What you should do. Output only the count of lines that contain "picture".
— START —
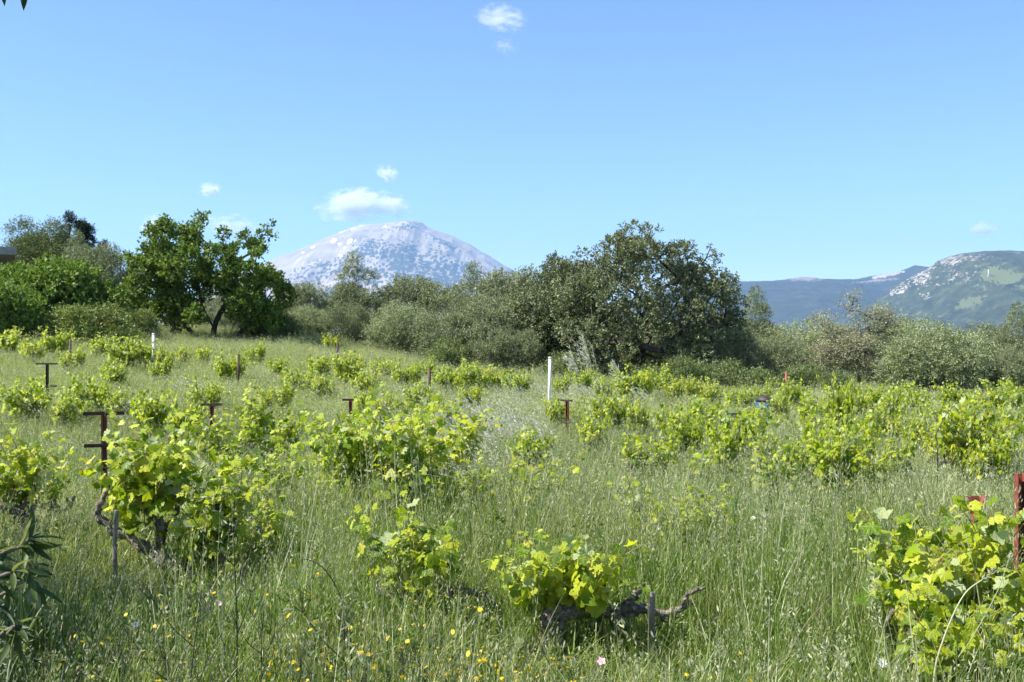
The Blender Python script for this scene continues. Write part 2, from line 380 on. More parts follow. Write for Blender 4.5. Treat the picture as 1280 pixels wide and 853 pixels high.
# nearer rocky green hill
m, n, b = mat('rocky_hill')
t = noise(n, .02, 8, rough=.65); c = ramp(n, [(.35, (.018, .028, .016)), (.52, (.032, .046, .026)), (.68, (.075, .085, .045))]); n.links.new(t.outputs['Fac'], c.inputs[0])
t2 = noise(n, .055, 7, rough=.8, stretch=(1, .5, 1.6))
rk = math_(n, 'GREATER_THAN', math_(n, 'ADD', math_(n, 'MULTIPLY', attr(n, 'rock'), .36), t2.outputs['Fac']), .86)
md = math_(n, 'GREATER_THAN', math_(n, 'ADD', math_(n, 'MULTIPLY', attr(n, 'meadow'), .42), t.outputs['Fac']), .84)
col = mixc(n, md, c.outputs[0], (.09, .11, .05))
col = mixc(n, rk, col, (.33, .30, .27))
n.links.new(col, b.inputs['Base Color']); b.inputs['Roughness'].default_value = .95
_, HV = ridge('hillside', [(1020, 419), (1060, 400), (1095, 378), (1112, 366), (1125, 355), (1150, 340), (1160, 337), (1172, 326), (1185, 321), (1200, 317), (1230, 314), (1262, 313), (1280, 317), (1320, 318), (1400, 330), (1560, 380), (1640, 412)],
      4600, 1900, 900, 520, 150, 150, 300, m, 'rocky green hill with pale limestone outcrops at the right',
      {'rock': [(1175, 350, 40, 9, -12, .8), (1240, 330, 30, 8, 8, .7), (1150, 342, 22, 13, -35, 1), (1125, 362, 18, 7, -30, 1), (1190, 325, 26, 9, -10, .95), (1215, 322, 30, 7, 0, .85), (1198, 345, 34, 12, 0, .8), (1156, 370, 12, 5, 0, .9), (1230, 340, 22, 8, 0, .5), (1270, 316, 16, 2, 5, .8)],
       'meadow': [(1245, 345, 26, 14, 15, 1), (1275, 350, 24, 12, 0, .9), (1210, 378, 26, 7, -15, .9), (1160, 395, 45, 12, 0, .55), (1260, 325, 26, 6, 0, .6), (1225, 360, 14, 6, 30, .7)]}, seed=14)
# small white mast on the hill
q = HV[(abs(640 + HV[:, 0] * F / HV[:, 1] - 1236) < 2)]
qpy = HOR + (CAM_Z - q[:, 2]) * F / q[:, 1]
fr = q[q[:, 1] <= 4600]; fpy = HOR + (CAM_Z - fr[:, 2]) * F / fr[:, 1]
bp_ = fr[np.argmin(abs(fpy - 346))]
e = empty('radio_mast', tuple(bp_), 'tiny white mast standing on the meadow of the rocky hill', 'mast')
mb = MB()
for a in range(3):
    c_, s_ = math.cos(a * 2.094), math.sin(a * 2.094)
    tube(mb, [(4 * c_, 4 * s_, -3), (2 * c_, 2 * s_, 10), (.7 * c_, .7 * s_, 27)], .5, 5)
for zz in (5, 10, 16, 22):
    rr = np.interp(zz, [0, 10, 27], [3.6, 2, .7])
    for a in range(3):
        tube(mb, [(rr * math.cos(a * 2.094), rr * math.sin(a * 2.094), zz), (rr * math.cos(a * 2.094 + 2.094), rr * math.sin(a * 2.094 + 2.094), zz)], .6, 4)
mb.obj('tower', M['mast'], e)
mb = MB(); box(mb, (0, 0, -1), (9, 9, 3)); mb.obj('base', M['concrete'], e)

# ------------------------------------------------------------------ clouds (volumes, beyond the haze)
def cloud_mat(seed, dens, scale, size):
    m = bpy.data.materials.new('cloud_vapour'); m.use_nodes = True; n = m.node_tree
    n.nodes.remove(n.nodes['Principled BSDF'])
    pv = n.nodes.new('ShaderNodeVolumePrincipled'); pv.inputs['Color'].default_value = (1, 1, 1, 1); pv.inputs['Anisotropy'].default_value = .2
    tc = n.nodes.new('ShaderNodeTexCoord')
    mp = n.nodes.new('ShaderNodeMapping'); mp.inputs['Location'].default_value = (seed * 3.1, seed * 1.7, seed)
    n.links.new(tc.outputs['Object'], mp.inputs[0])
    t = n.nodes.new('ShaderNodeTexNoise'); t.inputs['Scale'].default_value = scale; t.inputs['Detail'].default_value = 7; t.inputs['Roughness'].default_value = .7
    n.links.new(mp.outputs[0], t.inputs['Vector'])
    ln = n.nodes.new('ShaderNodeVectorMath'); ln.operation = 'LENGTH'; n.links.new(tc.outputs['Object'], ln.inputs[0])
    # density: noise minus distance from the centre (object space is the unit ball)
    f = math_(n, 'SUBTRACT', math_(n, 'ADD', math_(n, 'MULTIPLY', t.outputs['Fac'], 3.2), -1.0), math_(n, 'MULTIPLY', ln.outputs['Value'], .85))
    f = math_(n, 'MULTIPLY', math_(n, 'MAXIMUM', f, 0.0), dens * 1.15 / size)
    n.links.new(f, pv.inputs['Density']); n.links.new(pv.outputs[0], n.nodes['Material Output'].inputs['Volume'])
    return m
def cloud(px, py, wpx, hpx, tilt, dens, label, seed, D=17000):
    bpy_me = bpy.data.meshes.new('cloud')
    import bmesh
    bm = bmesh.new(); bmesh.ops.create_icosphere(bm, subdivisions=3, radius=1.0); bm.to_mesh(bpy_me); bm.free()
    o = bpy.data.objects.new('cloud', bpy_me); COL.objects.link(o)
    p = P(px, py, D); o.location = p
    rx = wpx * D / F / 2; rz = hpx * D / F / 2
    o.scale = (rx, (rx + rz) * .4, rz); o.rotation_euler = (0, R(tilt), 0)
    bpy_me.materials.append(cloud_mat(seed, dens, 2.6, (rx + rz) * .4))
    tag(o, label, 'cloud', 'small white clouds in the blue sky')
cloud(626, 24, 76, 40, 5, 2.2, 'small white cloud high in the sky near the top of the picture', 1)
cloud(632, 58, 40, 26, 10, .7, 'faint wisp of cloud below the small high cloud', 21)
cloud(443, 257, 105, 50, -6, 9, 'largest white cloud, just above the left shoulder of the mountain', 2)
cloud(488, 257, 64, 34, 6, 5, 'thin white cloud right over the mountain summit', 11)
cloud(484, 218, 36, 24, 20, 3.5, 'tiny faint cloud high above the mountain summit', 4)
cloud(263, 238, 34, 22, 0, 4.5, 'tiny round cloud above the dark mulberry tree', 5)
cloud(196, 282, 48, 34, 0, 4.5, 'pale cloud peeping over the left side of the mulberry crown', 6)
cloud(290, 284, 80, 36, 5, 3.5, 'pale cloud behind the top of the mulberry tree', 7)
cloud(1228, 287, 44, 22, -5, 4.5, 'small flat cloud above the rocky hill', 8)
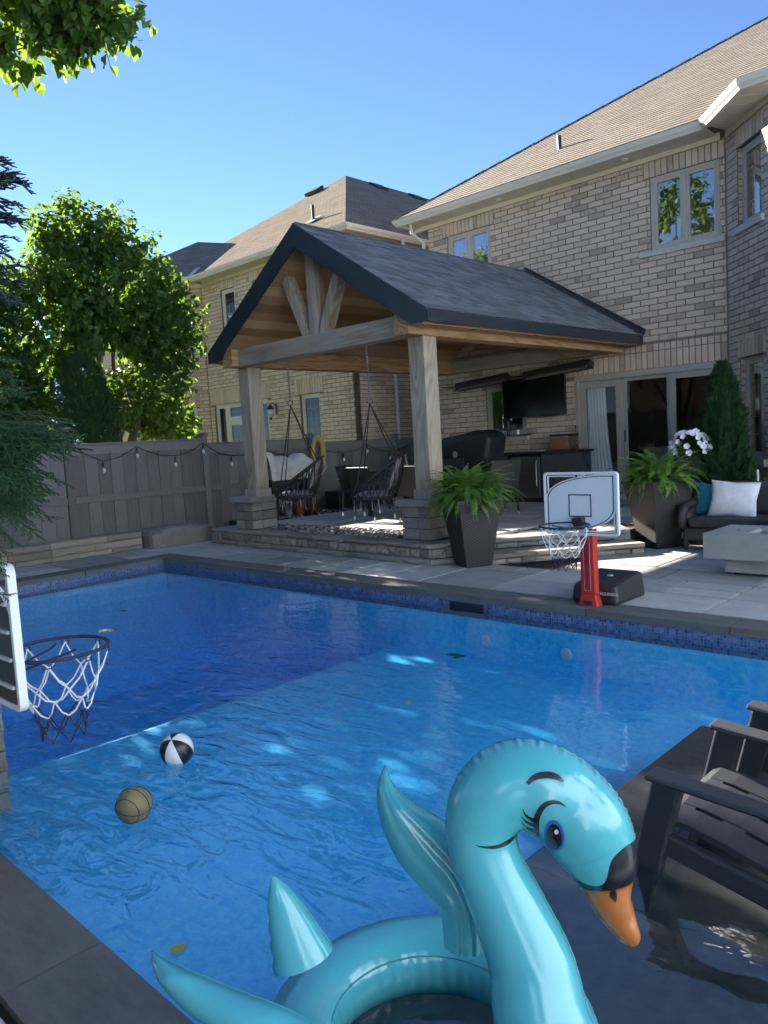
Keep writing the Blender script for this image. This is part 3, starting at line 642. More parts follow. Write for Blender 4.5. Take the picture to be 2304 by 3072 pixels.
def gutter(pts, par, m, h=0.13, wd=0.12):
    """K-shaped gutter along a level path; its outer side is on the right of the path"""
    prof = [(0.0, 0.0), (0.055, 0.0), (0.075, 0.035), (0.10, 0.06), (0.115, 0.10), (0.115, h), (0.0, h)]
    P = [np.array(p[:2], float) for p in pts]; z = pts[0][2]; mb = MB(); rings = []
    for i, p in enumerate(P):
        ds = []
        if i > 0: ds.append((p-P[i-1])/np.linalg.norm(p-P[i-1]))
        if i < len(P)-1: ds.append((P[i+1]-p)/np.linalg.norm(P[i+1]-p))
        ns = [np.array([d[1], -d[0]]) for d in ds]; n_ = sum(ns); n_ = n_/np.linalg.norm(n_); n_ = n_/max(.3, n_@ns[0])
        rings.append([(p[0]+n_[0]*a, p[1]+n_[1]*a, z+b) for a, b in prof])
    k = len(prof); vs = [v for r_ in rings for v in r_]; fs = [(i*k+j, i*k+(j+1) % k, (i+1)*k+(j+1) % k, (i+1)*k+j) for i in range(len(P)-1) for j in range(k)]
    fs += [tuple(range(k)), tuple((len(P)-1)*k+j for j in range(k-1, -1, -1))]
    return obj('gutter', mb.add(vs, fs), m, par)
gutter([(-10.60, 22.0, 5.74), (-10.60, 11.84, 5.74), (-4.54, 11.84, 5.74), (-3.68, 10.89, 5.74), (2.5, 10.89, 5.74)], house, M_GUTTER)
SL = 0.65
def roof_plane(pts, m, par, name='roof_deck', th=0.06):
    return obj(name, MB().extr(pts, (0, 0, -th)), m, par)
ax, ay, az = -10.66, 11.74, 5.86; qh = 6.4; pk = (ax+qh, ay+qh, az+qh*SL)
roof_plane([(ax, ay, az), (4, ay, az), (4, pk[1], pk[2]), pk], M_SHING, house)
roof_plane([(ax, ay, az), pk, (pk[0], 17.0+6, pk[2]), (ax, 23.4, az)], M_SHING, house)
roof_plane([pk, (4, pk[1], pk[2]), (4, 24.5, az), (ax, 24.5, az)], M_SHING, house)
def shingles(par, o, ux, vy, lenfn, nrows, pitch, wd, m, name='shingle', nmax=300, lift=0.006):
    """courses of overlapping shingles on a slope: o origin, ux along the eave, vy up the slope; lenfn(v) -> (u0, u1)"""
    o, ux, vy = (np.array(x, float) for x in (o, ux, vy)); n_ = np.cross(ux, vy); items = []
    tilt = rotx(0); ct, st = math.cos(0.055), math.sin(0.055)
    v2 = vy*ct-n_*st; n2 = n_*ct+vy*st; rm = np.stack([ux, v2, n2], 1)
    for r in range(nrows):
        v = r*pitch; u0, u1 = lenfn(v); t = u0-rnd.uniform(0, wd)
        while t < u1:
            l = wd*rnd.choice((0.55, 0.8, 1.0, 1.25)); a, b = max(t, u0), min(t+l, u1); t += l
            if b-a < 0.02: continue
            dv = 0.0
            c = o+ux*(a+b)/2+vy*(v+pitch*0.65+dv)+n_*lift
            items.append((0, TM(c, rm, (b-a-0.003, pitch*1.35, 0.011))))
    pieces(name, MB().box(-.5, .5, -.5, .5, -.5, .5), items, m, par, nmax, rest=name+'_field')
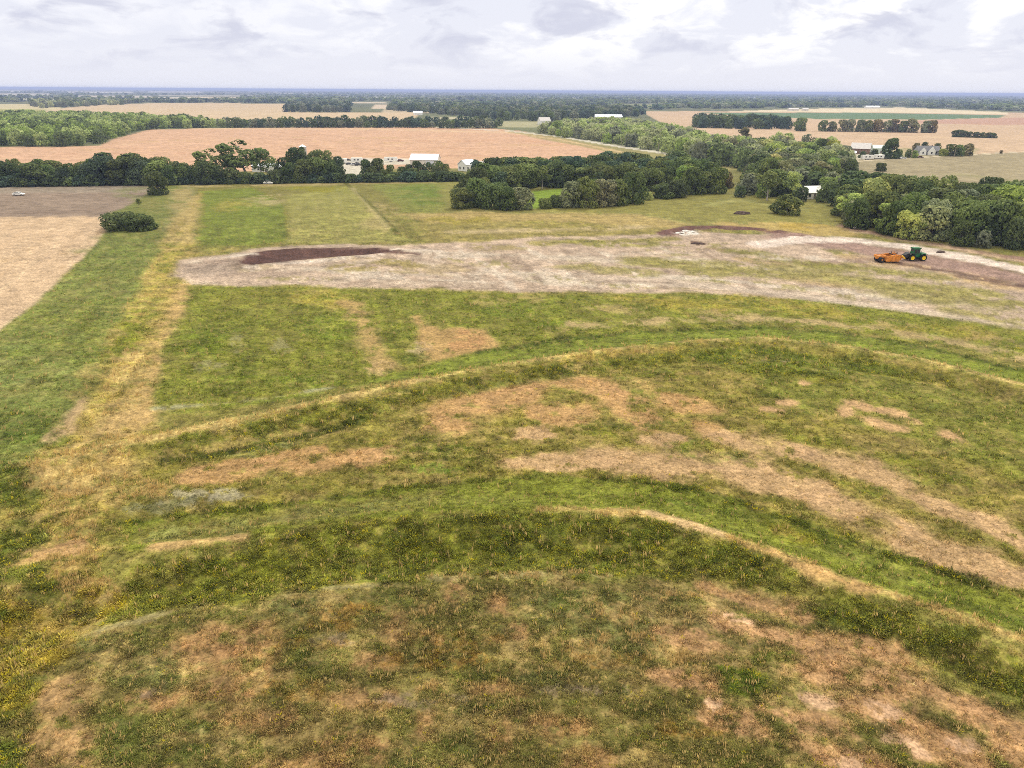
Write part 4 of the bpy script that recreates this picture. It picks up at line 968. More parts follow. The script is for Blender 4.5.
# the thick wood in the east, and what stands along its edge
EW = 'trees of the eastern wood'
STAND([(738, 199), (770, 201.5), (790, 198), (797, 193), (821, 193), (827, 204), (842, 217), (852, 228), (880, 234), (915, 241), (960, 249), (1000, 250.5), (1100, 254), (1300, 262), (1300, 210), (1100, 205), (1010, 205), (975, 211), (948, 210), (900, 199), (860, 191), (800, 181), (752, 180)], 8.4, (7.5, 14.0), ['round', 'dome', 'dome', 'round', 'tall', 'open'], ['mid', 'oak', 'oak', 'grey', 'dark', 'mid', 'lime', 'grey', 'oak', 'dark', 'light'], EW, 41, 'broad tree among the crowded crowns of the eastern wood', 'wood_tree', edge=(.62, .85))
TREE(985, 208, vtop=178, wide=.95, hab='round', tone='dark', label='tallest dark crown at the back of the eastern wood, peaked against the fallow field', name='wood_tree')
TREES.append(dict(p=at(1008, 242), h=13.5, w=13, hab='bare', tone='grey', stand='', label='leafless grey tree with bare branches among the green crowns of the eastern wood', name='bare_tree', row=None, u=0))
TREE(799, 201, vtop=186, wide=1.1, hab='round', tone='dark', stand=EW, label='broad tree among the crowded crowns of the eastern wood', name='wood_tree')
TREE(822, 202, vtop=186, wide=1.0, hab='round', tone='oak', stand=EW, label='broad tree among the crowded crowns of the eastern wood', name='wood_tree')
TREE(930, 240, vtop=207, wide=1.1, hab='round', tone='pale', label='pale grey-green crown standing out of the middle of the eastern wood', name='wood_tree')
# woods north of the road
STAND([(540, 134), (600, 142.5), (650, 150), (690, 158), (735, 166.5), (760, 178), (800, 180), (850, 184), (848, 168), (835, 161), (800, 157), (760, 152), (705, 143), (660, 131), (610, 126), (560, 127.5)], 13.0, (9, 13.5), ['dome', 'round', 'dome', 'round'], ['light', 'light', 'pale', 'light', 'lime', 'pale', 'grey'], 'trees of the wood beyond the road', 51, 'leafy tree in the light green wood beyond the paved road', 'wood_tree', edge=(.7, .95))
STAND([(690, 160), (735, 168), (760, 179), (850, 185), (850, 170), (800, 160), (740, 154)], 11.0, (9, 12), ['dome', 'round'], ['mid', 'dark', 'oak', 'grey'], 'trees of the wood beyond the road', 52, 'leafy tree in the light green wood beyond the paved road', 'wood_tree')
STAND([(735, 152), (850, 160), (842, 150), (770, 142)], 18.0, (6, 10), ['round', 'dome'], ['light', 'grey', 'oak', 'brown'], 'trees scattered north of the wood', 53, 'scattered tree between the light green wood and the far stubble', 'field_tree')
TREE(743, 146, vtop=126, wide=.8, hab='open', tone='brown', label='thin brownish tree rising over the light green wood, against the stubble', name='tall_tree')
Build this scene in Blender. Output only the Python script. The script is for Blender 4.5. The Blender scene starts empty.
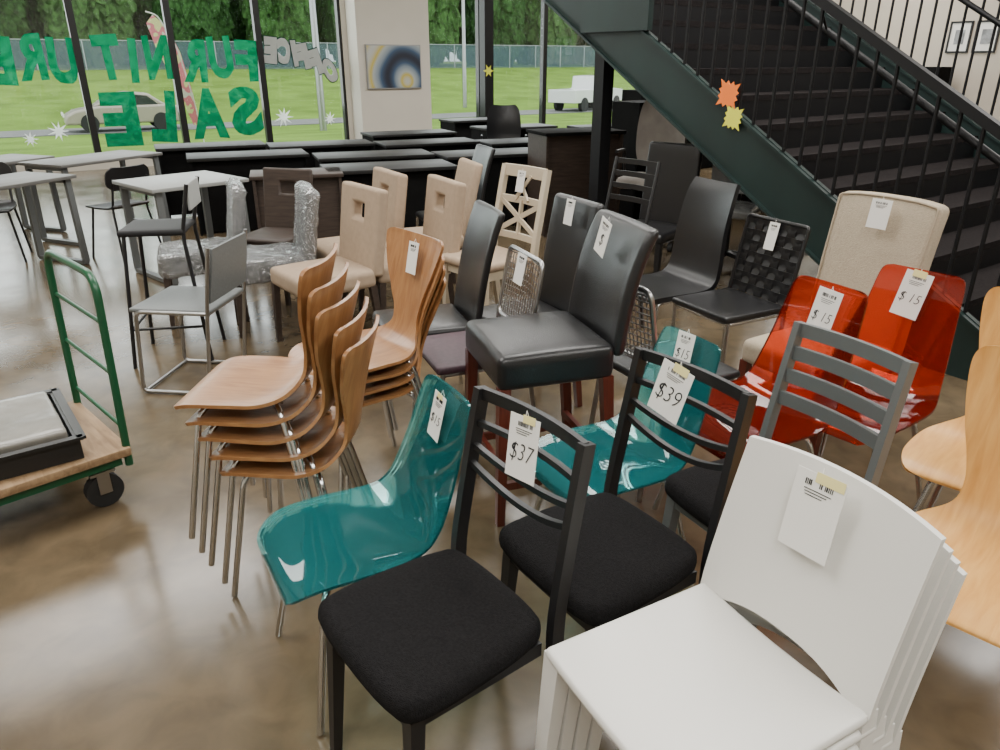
— END —
Task output. 4